Thursday, September 23, 2010

Is the real Kim Jong-il dead, and his role being played by a double?


North Korea’s ruling party is to hold a conference next week to anoint Kim Jong-un, the twenty something son of the present leader, Kim Jong il, the next head of state. There won’t be any discussion of alternatives; it’s already a forgone conclusion.



Yet the occasion does raise the question of whether the original “Dear Leader” is still alive at all, or whether it is actually his double, acting as a puppet head of the state for the army, who has been sitting in the driving seat all these years.



At the World Economic Forum’s “summer Davos”, held in the Chinese city of Tianjin last week, Toshimitsu Shigemura, a professor at Waseda University in Japan and a self proclaimed “expert” on North Korea, insisted that the present Kim Jong il is in fact a double. There is no question of it, he says, for he has irrefutable proof of the fact.



It’s not just that there has been no recent photograph of the dear leader; computer analysis of his voice shows the present Kim Jong not to be the same man as the one of some years ago. “I’m willing to accept that his son is about to become leader, but who exactly is he succeeding?”, asked Professor Shigemura.



In the same discussion, Moon Chung-In, a professor of political science at Yonsei University, Republic of Korea, dismissed this claim as utter tosh. He’d met Kim Jong il on several occassions, and there was no question but that he was the same man on each of them. However, Professor Chung-il accepted that who ever the leader really was, it was largely academic, since he was in effect only the puppet of the military.

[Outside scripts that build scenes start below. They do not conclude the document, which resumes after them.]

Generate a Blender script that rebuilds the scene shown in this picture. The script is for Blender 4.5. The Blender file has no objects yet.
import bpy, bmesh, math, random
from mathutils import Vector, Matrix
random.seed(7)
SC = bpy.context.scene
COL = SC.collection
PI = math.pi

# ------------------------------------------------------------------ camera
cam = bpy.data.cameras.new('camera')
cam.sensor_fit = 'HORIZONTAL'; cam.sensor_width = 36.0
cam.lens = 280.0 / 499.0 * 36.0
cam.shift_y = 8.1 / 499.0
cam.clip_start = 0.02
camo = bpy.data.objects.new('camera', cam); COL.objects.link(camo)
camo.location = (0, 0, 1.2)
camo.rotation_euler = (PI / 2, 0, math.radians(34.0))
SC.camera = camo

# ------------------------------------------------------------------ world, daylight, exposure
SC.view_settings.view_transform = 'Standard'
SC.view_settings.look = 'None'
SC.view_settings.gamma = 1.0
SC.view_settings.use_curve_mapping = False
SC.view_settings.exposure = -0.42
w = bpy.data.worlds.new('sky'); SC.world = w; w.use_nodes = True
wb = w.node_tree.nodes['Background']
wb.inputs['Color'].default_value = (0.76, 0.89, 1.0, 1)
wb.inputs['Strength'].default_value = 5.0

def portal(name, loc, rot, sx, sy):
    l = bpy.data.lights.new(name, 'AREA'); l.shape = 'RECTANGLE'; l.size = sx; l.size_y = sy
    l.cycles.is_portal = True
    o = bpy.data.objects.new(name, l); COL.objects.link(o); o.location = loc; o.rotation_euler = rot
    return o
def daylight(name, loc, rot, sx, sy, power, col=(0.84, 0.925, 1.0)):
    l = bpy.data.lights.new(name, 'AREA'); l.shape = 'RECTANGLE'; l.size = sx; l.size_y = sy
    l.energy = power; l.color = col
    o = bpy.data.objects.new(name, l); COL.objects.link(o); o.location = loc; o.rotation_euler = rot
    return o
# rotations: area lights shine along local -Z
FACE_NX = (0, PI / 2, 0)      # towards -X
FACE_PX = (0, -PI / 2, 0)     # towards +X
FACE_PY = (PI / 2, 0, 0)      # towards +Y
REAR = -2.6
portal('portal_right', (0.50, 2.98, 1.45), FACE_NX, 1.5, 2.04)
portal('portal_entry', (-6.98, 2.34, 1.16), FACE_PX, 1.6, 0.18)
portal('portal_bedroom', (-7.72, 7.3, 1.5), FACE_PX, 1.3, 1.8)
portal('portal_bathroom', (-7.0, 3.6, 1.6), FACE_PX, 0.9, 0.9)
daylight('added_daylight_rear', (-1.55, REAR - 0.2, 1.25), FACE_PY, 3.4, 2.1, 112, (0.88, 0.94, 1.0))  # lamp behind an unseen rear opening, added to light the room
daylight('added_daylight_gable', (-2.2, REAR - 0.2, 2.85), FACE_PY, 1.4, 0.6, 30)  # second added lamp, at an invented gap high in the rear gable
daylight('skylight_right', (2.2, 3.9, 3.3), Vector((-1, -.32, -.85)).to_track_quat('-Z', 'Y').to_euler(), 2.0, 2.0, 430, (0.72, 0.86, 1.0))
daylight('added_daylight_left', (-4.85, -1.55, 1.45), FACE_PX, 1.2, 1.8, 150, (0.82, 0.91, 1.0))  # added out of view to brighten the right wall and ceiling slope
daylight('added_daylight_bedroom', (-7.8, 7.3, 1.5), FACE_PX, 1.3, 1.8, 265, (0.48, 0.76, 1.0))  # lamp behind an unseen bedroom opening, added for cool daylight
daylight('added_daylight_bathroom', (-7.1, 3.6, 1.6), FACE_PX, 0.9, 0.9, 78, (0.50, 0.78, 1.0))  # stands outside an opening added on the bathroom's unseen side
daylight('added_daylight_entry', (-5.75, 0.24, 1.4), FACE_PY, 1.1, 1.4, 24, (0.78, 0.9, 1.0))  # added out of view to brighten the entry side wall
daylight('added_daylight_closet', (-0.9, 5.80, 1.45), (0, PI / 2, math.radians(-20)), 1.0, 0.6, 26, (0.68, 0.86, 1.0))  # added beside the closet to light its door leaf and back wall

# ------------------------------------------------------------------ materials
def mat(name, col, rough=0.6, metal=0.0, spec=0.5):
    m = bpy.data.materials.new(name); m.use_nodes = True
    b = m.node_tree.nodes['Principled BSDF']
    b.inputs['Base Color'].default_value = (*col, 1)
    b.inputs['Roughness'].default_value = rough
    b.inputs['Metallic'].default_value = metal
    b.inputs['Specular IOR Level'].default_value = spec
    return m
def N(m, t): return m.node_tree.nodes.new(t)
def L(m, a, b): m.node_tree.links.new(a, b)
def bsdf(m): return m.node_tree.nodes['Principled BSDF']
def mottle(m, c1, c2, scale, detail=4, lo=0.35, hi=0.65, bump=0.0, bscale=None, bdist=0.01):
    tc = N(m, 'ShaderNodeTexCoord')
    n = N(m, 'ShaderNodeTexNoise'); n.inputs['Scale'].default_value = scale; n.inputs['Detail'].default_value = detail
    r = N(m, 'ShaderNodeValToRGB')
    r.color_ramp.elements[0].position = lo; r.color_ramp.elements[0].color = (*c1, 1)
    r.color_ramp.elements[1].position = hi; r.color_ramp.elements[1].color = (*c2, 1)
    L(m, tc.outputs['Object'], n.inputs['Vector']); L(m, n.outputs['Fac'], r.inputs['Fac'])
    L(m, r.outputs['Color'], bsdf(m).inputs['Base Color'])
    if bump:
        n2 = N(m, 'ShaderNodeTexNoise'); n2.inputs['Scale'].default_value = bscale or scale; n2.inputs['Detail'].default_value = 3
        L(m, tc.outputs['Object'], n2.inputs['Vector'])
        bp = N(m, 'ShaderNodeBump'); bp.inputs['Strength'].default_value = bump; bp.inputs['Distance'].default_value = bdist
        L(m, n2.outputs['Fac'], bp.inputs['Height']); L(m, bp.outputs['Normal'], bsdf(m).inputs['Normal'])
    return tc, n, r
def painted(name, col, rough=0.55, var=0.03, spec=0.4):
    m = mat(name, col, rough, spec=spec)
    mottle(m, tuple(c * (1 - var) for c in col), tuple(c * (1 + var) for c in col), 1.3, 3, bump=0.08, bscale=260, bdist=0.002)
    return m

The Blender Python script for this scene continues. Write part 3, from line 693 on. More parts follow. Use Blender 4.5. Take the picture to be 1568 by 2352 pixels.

The same would be true of Kim Jong un (oh do keep up!), a bit of a waster by all accounts who has never done a serious job in his life. Could his succession nevertheless mark a thaw in relations with the West and South Korea? Is it even possible that in return for the removal of sanctions he could do a Colonel Gaddafi, come in from the cold and give up on North Korea’s nuclear ambitions?



Don’t hold your breath. Kim Jong il, or his double, has spent quite a bit of time in Beijing recently discussing the succession with his Chinese allies. We can only assume the Chinese leadership has blessed the handover. As I say, it seems unlikely North Korea will change its attitude to the outside world anytime soon, but the fact that there could be a discussion of the type I’ve just reported, held openly on Chinese soil, with the couple of Chinese profs who sat in on it willing to admit that at some stage reunification with South Korea was perfectly possible, just goes to demonstrate how rapidly China is changing, and ulitmately it will be China that determines North Korea’s future.



The G20 is due to meet in South Korea later this year. There’s been some speculation it might provide the occassion for some fresh military muscle flexing by North Korea, just to demonstrate that old hostilities remain alive and well. This seems almost inconceivable. North Korea is not going to launch any kind of military strike almost anywhere let alone on South Korea while Wen Jiabao, the Chinese premier and basically the only thing that stands between the Kim Jong dynasty and its obliteration, is dining on sea food with his international counterparts in the south.



I guess the Chinese leadership knows for sure whether Kim Jong is a double, but does it really matter?